Languishing in Seismically Unfit Schools

Two rather depressing education missives, one real, one virtual, came across my desk last week.  The first, a back to school packet from Grant High School, detailed the new class schedule:  four classes a day, each one 90 minutes long.  Nothing in the packet suggested teachers had been preparing for this new schedule, which extends individual class time by 35 minutes compared to last year.  I’ve already posted my thoughts on the questionable pedagogical benefits of keeping restless teenagers, especially freshmen, confined to the same room for an hour and a half. Seeing the actual schedule, in black and white, with no accompanying explanation, did nothing to alleviate those concerns.

Public schools face a near constant barrage of criticism, and so I make a conscious effort to limit my own sniping when it comes to PPS.  But in this case, the administration dropped the ball.
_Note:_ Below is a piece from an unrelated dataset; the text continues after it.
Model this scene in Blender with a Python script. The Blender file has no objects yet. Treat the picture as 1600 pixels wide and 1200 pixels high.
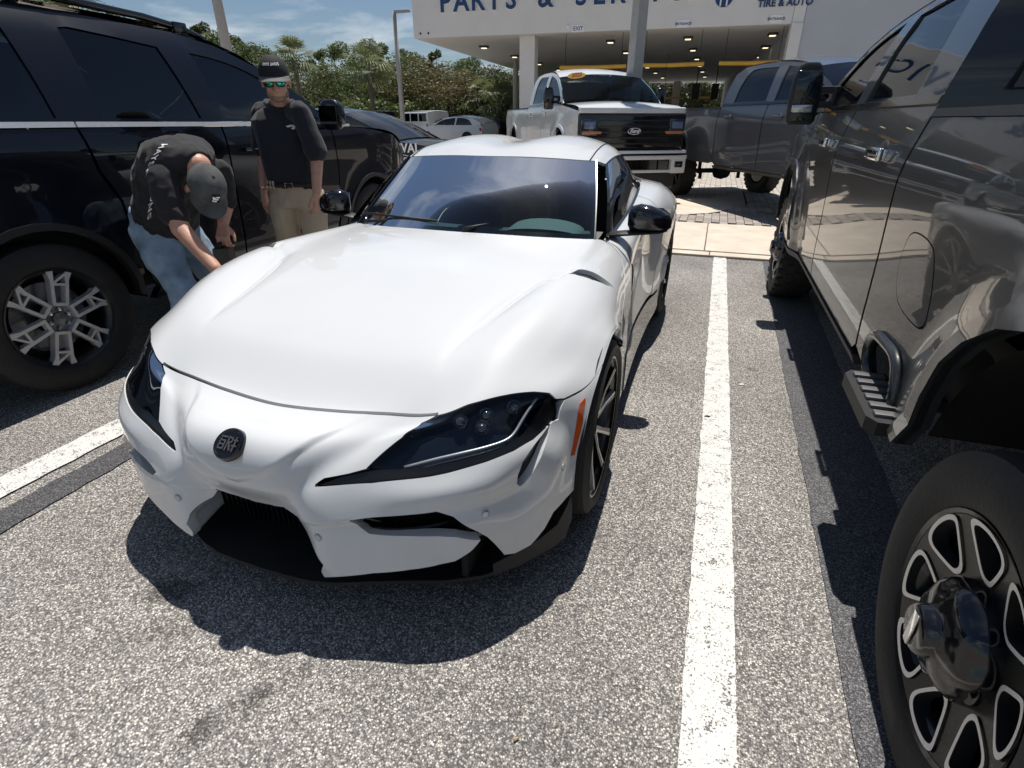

Altering the high school schedule is one of the biggest curriculum changes to take place in years-on a par, one might say, with the neutered high school redesign–yet the district did so with no advance notice, no explanation as to how teachers will restructure class time, no consent from teachers…no nothing.

The second piece of communication was another essay by Ted Wolf, he who labors tirelessly to raise awareness about the dire state, seismically speaking, of Oregon schools. In an op-ed co authored for Education Week, Ted questions the value of earthquake drills in schools likely to collapse, in Oregon during the inevitable Cascadia quake:

In too many communities, we persist in quixotic exercises, staging earthquake drills in classrooms that could pancake the day an actual earthquake strikes along one of our dangerous faults.

Drills… have a useful role. They raise awareness and impart knowledge that will save lives. But underdesigned buildings killed thousands of schoolchildren in Sichuan, China, in 2008 and in Haiti in 2010, and underdesigned buildings could kill children here in the United States.

We can’t prevent natural disasters, but we owe it to our children to fix or replace unfit schools that put them in harm’s way. The toll taken by nature’s extremes is largely our choice.

The futility of earthquake drills reminds me of something Yumei Wang, an Oregon geotechnical engineer, told me when I interviewed her for this article here.

Me: School earthquake drills teach kids to “duck and cover.” But if you know a building is going to collapse, isn’t it better to get out of the building as fast as possible?

Wang: The “duck, cover, and hold” drill assumes the building is still standing. That kind of says it all.

That does say it all. Needless to say, for a variety of reasons, I’m not exactly looking forward to back to school.